UC Davis

The widespread adoption of artificial intelligence (AI) and Intelligent Transportation Systems (ITS) technologies has led to the increasing application of AI-based ITS controllers, with the Traffic Signal Controller (TSC) being a prominent example. Reinforcement learning (RL) models have shown promising results for adaptively adjusting traffic light schedules in urban environments through RL-based TSCs (RL-TSCs). The real-world deployment of RL-TSCs involves three key aspects: performance, security, and data privacy. In terms of performance, RL-TSC models need to be designed with consideration for various metrics, such as fair traffic scheduling and air quality impact.
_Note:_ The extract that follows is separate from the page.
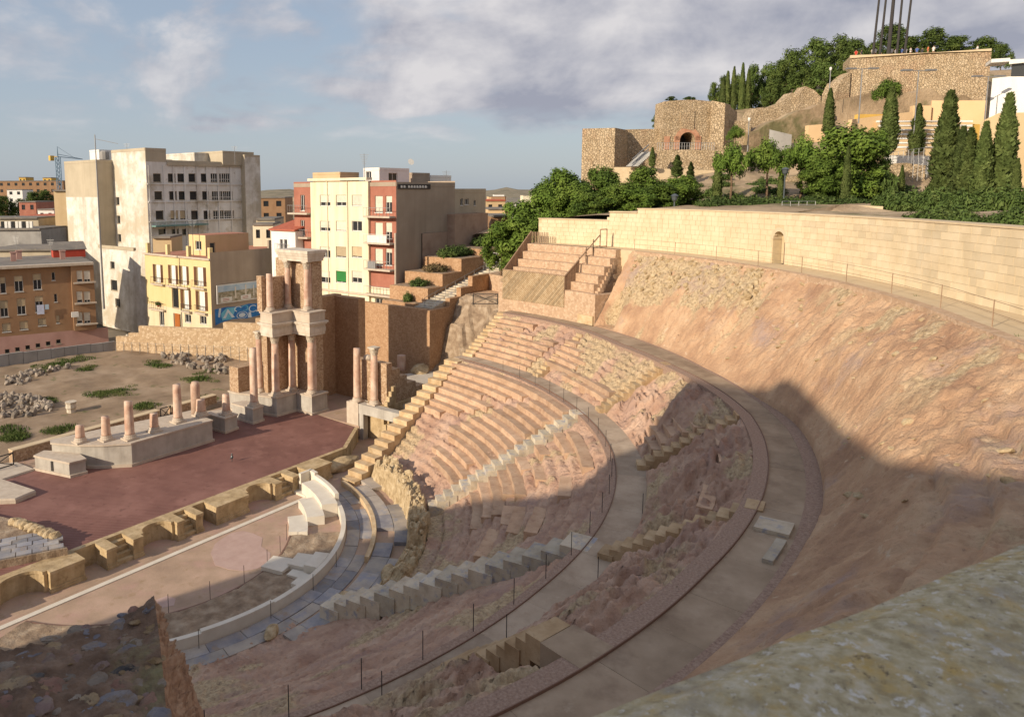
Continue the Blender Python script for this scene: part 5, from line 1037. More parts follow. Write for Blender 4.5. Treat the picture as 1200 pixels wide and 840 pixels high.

To address this, our approach takes into account a multi-objective constrained learning formulation to optimize performance. However, the use of RL-TSCs for automation, by leveraging external inputs, introduces security concerns that require active research to mitigate. We address these security challenges by introducing an innovative defense mechanism. Additionally, the training of RL-TSCs relies on real-world mobility datasets, necessitating the protection of data privacy at different levels of granularity. To minimize the constraints associated with limited real data availability or privacy concerns, we introduce two distinct directions: synthetic trajectory data generation using recent generative AI methods, and location privacy models for raw mobility datasets based on differential privacy, which safeguard individual trajectories and aggregated mobility datasets.This research provides a valuable tool for evaluating the practical deployment of RL-TSCs, particularly in real-world settings where the last mile of implementation and security is paramount. By addressing the key challenges of performance, security, and data privacy, this work aims to facilitate the successful real-world deployment of AI-powered ITS controllers.